Must the Sun Set on the West?

I wish I had come up with this clever title. I owe it to Dr. Vishal Mangalwadi. The title comes from a series of lectures based on his book The Book That Made Your World in which he helps the reader understand the root cause of the West’s decline and what must be done to reverse it. He and other Christian leaders are sounding the proverbial alarm. The decline of Christianity continues to be a popular topic in Evangelical circles today. For example, the latest Barna studies report that only 4% of Gen-Zers (those born after 1996) have a Biblical worldview.1 In the same study, James Emery White, professor at Gordon-Conwell Theological Seminary concludes that we are for the first time truly post-Christian.

Many popular Christian apologists and evangelists try to avoid being labeled alarmist in their views by insinuating a doom and gloom picture of the state of Christianity. But it is challenging when the church is confused in that we don’t know whether to jump on the bandwagon (hopeless) or circle it (apologetics and evangelism). The prevailing culture seems to support neither. Ligonier ministries conducts an annual study to measure Evangelical’s responses to doctrinal questions. Last year, one of the statements was “God accepts the worship of all religions, including Christianity, Judaism, and Islam” to which 51% of Evangelicals agree.2 This is just one example to show the widening gap between the church’s educational efforts and the outcomes it purports to achieve.
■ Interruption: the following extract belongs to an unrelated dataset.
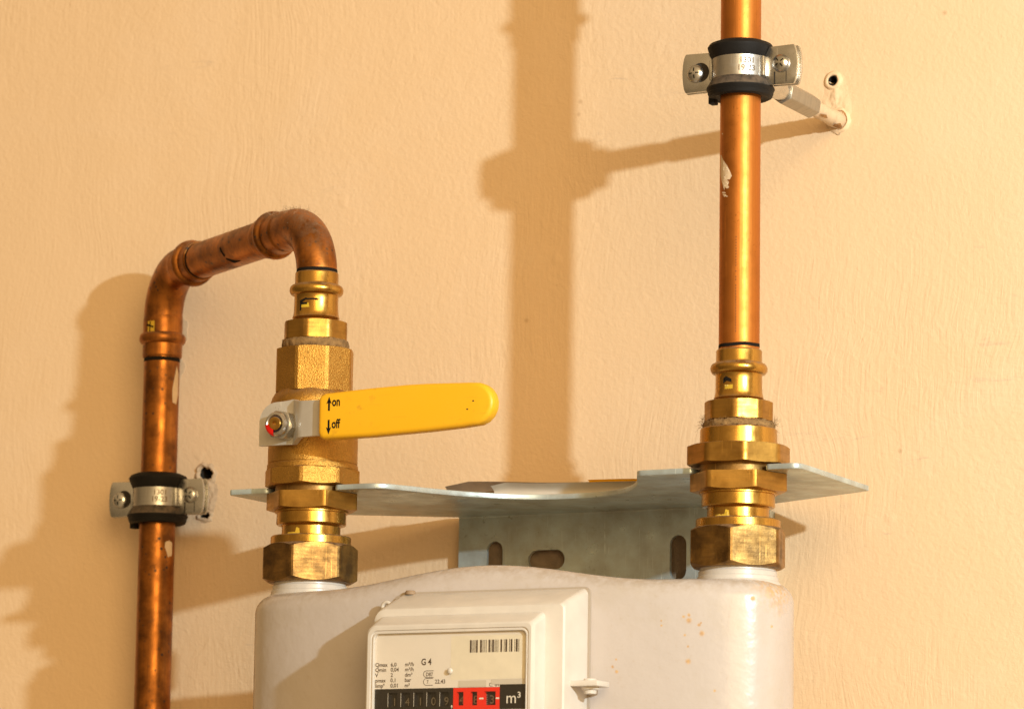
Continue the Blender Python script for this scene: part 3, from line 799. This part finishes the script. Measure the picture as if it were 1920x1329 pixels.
# ------------------------------------------------------------------ pipe clamps
def clamp(label, ax, ay, zc, rotz, stud_len, full):
    t = thing('pipe_clamp', label, 'pipe clamp', (ax, ay, zc), 'rubber-lined pipe clamps')
    Rz = Matrix.Rotation(rotz, 4, 'Z'); ctr = Vector((ax, ay, zc))
    def T(bm):
        for v in bm.verts: v.co = Rz @ v.co+ctr
    bm = B()
    lathe(bm, [(11.05, 14.2), (13.5, 15.0), (16.9, 13.6), (18.1, 11.9), (17.8, 10.6), (15.6, 5.6), (14.2, 5.2), (14.2, -5.2), (15.4, -5.6)], 0, 0, 0, 96)
    T(bm); part('rubber_lining', bm, RUBBER, t, 30)
    bm = B()
    lathe(bm, [(14.2, -5.0), (15.5, -5.7), (16.6, -7.2), (18.5, -10.6)], 0, 0, 0, 96); T(bm); part('rubber_lip', bm, RUBBER_D, t, 30)
    bm = B()
    lathe(bm, [(18.5, -10.6), (18.6, -11.2), (17.7, -13.0), (17.9, -13.4), (17.2, -15.2), (15.6, -16.0), (13.6, -15.4), (11.05, -14.8)], 0, 0, 0, 96)
    # ragged tails where the lining ends at the left
    box(bm, -17.5, -13.8, -4, 1.5, -18.2, -12, .5); T(bm); part('rubber_skirt', bm, RUBBER, t, 30)
    for sgn, nm in ((-1, 'front_band'), (1, 'rear_band')):
        bm = B(); seg = 40; rows = []
        path = []
        for i in range(seg+1):
            a = math.radians(-172+164*i/seg); path.append((15.4*math.cos(a), 15.4*math.sin(a)))
        # flare out to the lugs
        p0 = path[0]; p1 = path[-1]
        path = [(-15.9, -1.6)]+path[1:-1]+[(15.9, -1.6)]
        nn = len(path)
        for i, (x, y) in enumerate(path):
            o = Vector((x, y)).normalized()*1.5; q = Vector((x, y))-o
            if sgn > 0: y = -y; q.y = -q.y
            rows.append([bm.verts.new((x, y, -5.6)), bm.verts.new((x, y, 5.6)), bm.verts.new((q.x, q.y, 5.6)), bm.verts.new((q.x, q.y, -5.6))])
        for i in range(nn-1):
            for k in range(4): bm.faces.new([rows[i][k], rows[i][(k+1) % 4], rows[i+1][(k+1) % 4], rows[i+1][k]])
        T(bm); band = part(nm, bm, BAND, t, 30)
        for s_ in (-1, 1):
            bm = B()
            # lug plate outline in x/z with a bowed outer edge
            x0, x1 = 15.2, 33.5
            if s_ > 0: x1 = 34.5
            o = [(x0, -5.4), (x0+3.0, -10.6), (x1-2.5, -10.9)]+[(x1-2.5+2.5*math.cos(a_)*1.0, 10.9*math.sin(a_)) for a_ in [(-75+150*k/12)*PI/180 for k in range(13)]]+[(x1-2.5, 10.9), (x0+3.0, 10.6), (x0, 5.4)]
            y0 = -3.0 if sgn < 0 else .9
            dx = 0.0 if sgn < 0 else .9
            extrude_poly(bm, [Vector((s_*(x+dx), y0, z)) for x, z in o], (0, 1.7, 0), .35, 2)
            if sgn < 0:                     # bent web between band and lug
                box(bm, min(s_*14.6, s_*16.0), max(s_*14.6, s_*16.0), -6.2, -1.6, -5.5, 5.5, .4)
            T(bm); part('lug', bm, STEEL, band, 25)
    for s_ in (-1, 1):
        x = s_*25.2; dz = -.6 if s_ < 0 else .8
        bm = B()
        M2 = Matrix.Rotation(PI/2, 4, 'X')
        pr = [(4.9, 3.0), (5.0, 3.3)]+[(5.0*math.cos(a_), 3.5+3.0*math.sin(a_)) for a_ in [k*PI/2/8 for k in range(1, 8)]]+[(.01, 6.5)]
        lathe(bm, pr, x, 0, dz, 40, M2); T(bm); sc_ = part('screw', bm, STEEL, t, 40)
        bm = B()
        for k in range(2):
            aa = math.radians(20+90*k+(s_*17)); c_, s2 = math.cos(aa), math.sin(aa)
            pts = []
            for q in range(-6, 7):
                u = q/6*3.0; yy = -(3.5+3.0*math.sqrt(max(0, 1-(u/5.0)**2)))-.05+(.5 if abs(u) < .6 else 0)
                pts.append((u, yy))
            for i in range(len(pts)-1):
                (u0, y0), (u1, y1) = pts[i], pts[i+1]; w = .36
                bm.faces.new([bm.verts.new((x+u*c_+ww*-s2, y, dz+u*s2+ww*c_)) for (u, y, ww) in ((u0, y0, -w), (u1, y1, -w), (u1, y1, w), (u0, y0, w))])
        T(bm); part('cross_shade', bm, plain('screw_slot_shade', (.05, .055, .045), .3, 1.0), sc_, 60)  # dark strips on the dome stand in for the shade of the recess
        if s_ > 0:                           # dark strips painted as slot shade below the right-hand screw
            bm = B(); quad_xz(bm, x-4.4, x-3.6, -10.5, -3.5, -3.06); quad_xz(bm, x+2.6, x+3.0, -9.5, -3.5, -3.06); T(bm); part('slot_shade', bm, HOLE_SHADE, t, keep=True)
        else:
            bm = B(); lathe(bm, [(.01, 3.02), (5.4, 3.03)], x+2.4, 0, dz+.6, 32, M2); T(bm); part('slot_shade', bm, HOLE_SHADE, t)  # near-black disc laid on the lug as the shade of a slot
    # stamped numbers on the front of the band
    bm = B(); R0 = 15.72
    def st(dx, dz): return lambda x, y: Vector((R0*math.cos(math.radians(-57)+(x+dx)/R0), R0*math.sin(math.radians(-57)+(x+dx)/R0), dz+y))
    put_text(bm, '1301', 4.5, st(1.0, .7), align='CENTER', off=.06); put_text(bm, '19-23', 4.5, st(.6, -3.5), align='CENTER', off=.06)
    bmesh.ops.subdivide_edges(bm, edges=[e for e in bm.edges if e.calc_length() > 1.5], cuts=1)
    T(bm); part('stamped_numbers', bm, plain('stamp_shadow', (.20, .145, .09), .6), t, keep=True)
    # threaded boss and stud into the wall
    My = Matrix.Rotation(-PI/2, 4, 'X')       # local +z -> +Y
    def back(prof, seg=48):
        bm = B(); lathe(bm, prof, ax, ay, zc, seg, My); return bm
    if full:
        part('weld_boss', back([(2, 13), (6, 14), (6.0, 48), (5.2, 56), (4.8, 60), (2, 61)]), STEEL, t)
        bm = B(); nut(bm, 6, 6.9, 58, 99, math.radians(8), ax, ay, 3.0, True, True, .6, .975, 96, My, zc); part('hex_spacer', bm, STEEL_GREY, t, 20)
        bm = B(); rows = []
        prof = [(2, 94)]+[(4.55+.35*mnoise.noise(Vector((z*.3, 0, 1)))+(.35 if z > 130 else 0), z) for z in range(95, 146, 2)]
        rng = lathe(bm, prof, ax, ay, zc, 40, My)
        for rg in rng[1:]:
            for v in rg:
                d = Vector((v.co.x-ax, 0, v.co.z-zc)); v.co += d*.05*mnoise.noise(v.co*.5)
        st_ = part('threaded_stud', bm, CREAM, t, 60)
        bm = B(); fnr = lambda u, s_: Vector((ax+5.15*math.cos(-PI/2+u/5), ay+s_, zc+5.15*math.sin(-PI/2+u/5)))
        for lp in ([(.5, 131), (2.6, 128), (4.6, 134), (3, 139), (1, 138)], [(3, 108), (4, 104), (5.2, 112), (3.6, 116)]): dense_film(bm, lp, fnr, .8)
        part('rust_patch', bm, RUST, st_, 60)
        bm = B(); box(bm, ax-6.2, ax-5.9, ay+68, ay+72, zc-1.5, zc+2.2); part('rust_patch', bm, RUST, t)
    else:
        part('threaded_stud', back([(2, 13), (6.5, 14), (6.5, 24), (4, 25), (4, 44), (1, 45)]), STEEL_GREY, t)
    return t
clamp('steel pipe clamp with dusty black rubber high on the tall right pipe', XR, DN, 219.6, 0, 140, True)
clamp('small steel pipe clamp with black rubber on the left riser beside a torn plaster hole', PLX, PLY, 15.6, 0.0, 26, False)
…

There are several popular ways to stem the retreat to into secularism. Some Christian leaders such as Greg Laurie promote their Harvest Crusades in the pulpit and radio. Others like Ravi Zacharias promote apologetics as solutions. The efficacy of these activities will obviously depend on the working of the Holy Spirit to transform lives as any activity involving changed hearts is concerned. However, there might be another way to go about this. A way that is less obtrusive, given the current sensibilities of our culture; perhaps it is through capitalism. Capitalism, not so much the kind imbued with partisan politics that triggers protest from a new generation. Nor the kind that elicits debate about what form of economic model that works. I am advocating the resetting of capitalism in a Weberian sense.

The message of the good news remain unchanged in this strategy. We are only using capitalism as a social carrier. Imagine today, entire neighborhoods, city blocks being restored, elevating human dignity whenever and wherever prosperity extends its reaches. A Weberian understanding of capitalism uncovers the second highest value (second greatest commandment) of all — brotherly love.3 Love may not be a prime motivator for businesses. However, it is operationally, if not intentionally, altruistic.4 Pastor and theologian Chris Brooks recognizes this point. He sees Detroit, (once the most innovative city on earth turned poorest city in the U.S. within a generation) as a mission field to promote capitalistic entrepreneurship to combat proverty. He said:

“We can see poverty change by unleashing the entrepreneurial, enterprising spirit that God has placed within each and every person within our community. When we begin to see them not just as mouths that consume, but minds that create, God restores flourishing”5

In this short blog, my modest hope was just to introduce others to the the rich foundation upon which capitalism was founded. Sure, there are abuses but that does not mean it should be thrown out, baby, bathwater, and all.